The "Validate" SEO (Search Engine Optimization) Tool

Providing Search Engines With "Clean" Pages


What is a "Clean" Page (and Why Does it Matter?)

Web pages are written in one or another dialect of a language called the HyperText Markup Language, or just HTML. It is just that: a language. It has a grammar and a syntax.

As with any language, if you make mistakes in your grammar and syntax, sometimes--often, to be honest--they will not materially interfere with communication. Modern "clients"--browsers--are expressly designed to be fault-tolerant to many of the common faults sloppy web-page makers commit in their haste or ignorance or laziness.

Search-engine robots are also--one must presume, though no one who is not one of their masters knows the details--fairly tolerant of bad HTML. But, considering that as a webmaster interested in SEO, it behooves you to avoid all chances, however small, that something could interfere with searchbots properly reading your pages, you want to be sure that each is in 100% correct HTML. (And, as XHTML--which is inherently very much less tolerant of faults--becomes more and more nearly necessary, it is all the more important to have "clean" pages to convert from.)

(Of course, sound HTML also maximizes the chances that your visitors will see your page correctly in their browsers, visitors being something the SEO-fixated webmaster sometimes forgets are the whole point of doing SEO; moreover, there are web apps that must have clean HTML to work with, such as readers for the blind.)

You do not need to be an infallible HTML genius to get your pages 100% clean. All you need do is submit each to a so-called "third-party validator", which is a piece of software run by a trustworthy third party, which will scan your pages and either validate them or report exactly what defects it has found. The W3C--essentially the "ruling body" of the web--makes available, free, an excellent such validator.

But manually submitting pages for validation, especially from a large site, or several sites, would be a massively tedious process. Fortunately, that process can be automated, and this package is an implementation of such an automated submission, using the W3C validator.

This package is completely free.


Features

One installation of Validate can and will handle as many distinct web sites as you may have on the same server it resides on, and will issue a separate report page for each site. Validate also allows you to specify particular directories for each site that you do not want validated: that is to save time in the validation process by not trying to validate directories full of, for example, test or backup pages not on display to the public.

Validate takes a few minutes for a one-time install and can thereafter be run as a scheduled "cron" job as often as you like (I recomend daily, overnight, so that you can make changes in your pages at any time and know that, at worst, any errors will be reported no later than the next morning).

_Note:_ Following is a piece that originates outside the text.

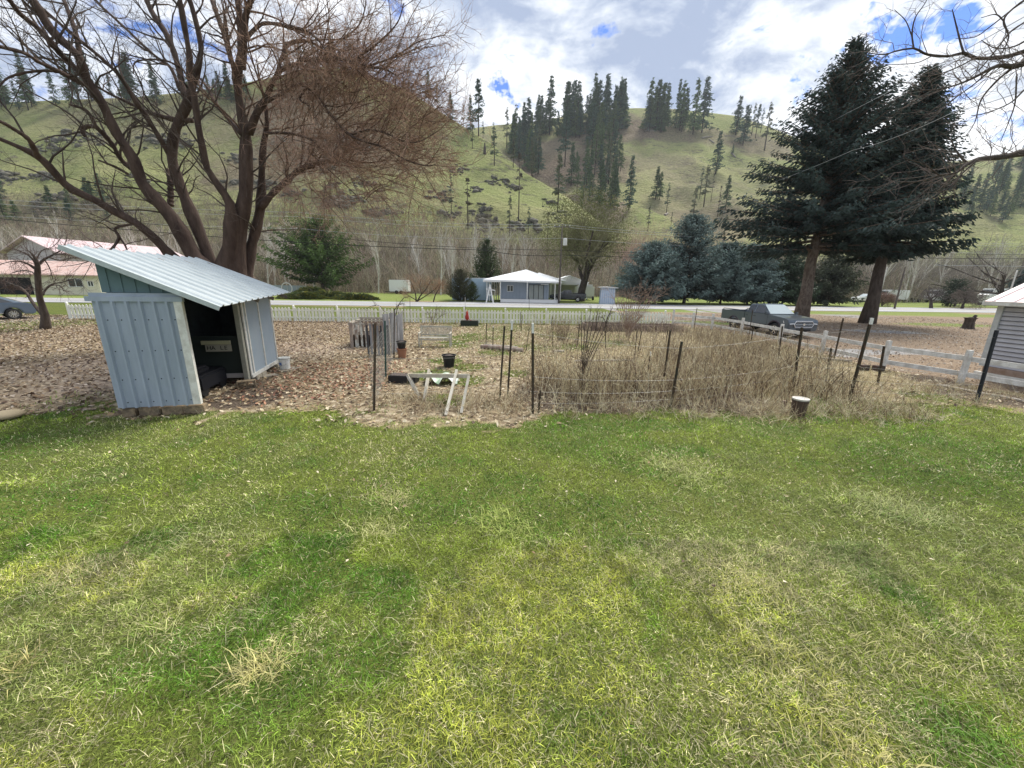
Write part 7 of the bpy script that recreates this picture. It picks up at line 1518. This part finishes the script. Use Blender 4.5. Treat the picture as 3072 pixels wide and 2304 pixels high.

As presently configured (this may change in later releases), Validate will submit all pages in directories it is allowed into that have an extension of .htm, .html, or .shtml (it does not submit php scripts, though those, too, are "web pages", and I may add that as an option if there is a call for it).

For each site checked, Validate creates a web-page report listing all pages that did not validate. Each such listing is actually a click-on link to the W3C validator, so you can direct and immediately investigate how and where a page is failing.


System Requirements:

There are only two: your site's server must be capable of running PHP, which virtually all are; and it must either have PHP's "safe mode" Off or provide cgi wrapping for PHP scripts, one or the other which situations is the case on almost all servers.


(Here is the "Validate" v. 0.21 tool package as a single ZIP file.)



Change History:

0.10: initial release

0.11: fixed silly mistake in installer that was making a defective cronval.php file.

0.12: trivial fix to validate.php to eliminate a harmless but annoying double-slash in link URLs.

0.13: fix to silly error in cronval.php.

0.14: fix to another silly error in cronval.php.

0.20: improved handling when validator busy or otherwise unavailable.

0.21: trifling change to improve file-read/store speeds.